Stainless tariff barrier erected in China

03/04/2019 12:00 - 503 Views

Donald Trump and other critics of China’s tariff-heavy trading regimen have new ammunition in the form of 18% to 103% tariffs being placed upon imported stainless steel slabs and coils in that nation.

A write-up by London-based Roskill Information Services indicates China’s Ministry of Commerce has enacted what it calls “preliminary anti-dumping duties” on slabs and hot-rolled coils from the European Union, Japan, South Korea and Indonesia.

According to Roskill, the Commerce Department concluded that the stainless steel from those countries was being dumped and that China’s domestic stainless industry “had suffered substantial damage.” The tariffs range from 18.1% to 29% for Japanese material; 20.2% for Indonesian imports; 23.1% to 103.1% for South Korean stainless products; and 43% for EU material.

Says Roskill in an analysis of the move, “The four countries and regions targeted by this investigation accounted for most hot-rolled coil imports into China in 2018.”

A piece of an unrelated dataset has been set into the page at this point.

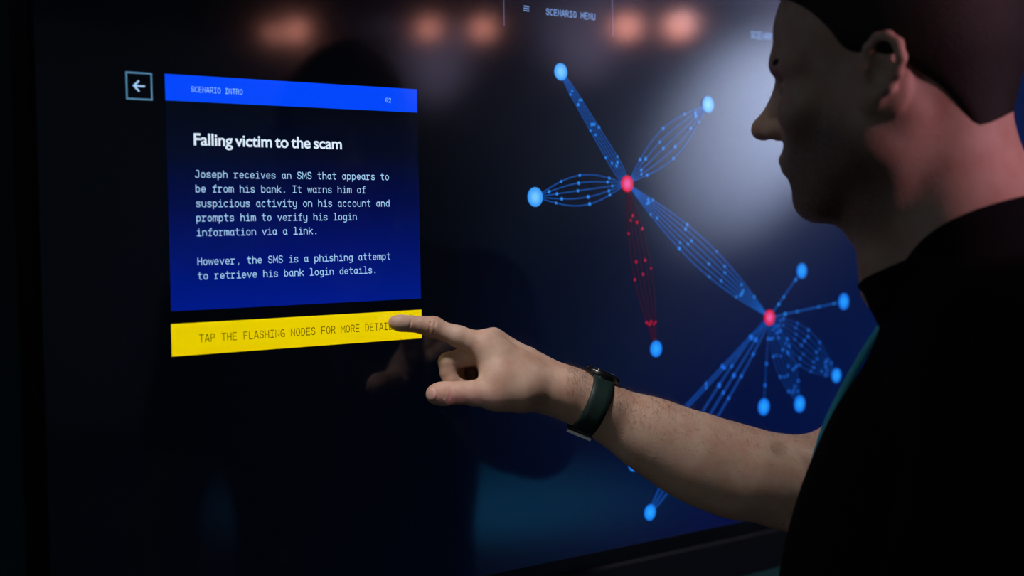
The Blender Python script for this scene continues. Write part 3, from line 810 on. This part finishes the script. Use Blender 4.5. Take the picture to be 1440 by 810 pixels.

Indonesia is a newcomer to that list, with the Chinese tariff almost certainly targeted toward a large stainless mill in that country that ramped up production in 2017 and 2018.

In a May 2018 presentation at a Bureau of International Recycling (BIR) event in Barcelona, Jim Lennon, a senior commodities consultant at United Kingdom-based Macquarie Capital (Europe) Ltd., pointed to the mill as an important development in the global stainless market.

At that time, Lennon referred to Indonesia as an emerging player in the nickel and stainless steel markets, on the way to becoming what Lennon called “a very large contributor” to stainless steel production.

A mill built in Indonesia by China-based Tsingshan had some 2 million metric tons of annual stainless melt capacity by mid-2018, with a further 1 million tons of capacity projected as possible at the same plant.

Tsingshan’s Indonesian exports were going both to the People’s Republic of China and Taiwan, according to Lennon.

Writes Roskill, “If the duty makes Indonesian material uncompetitive in China, other markets will have to be sought for this Indonesian material, which could disrupt established trade flows; or, more slab could be converted to hot-rolled feed or to material that is not covered by China’s anti-dumping duties.”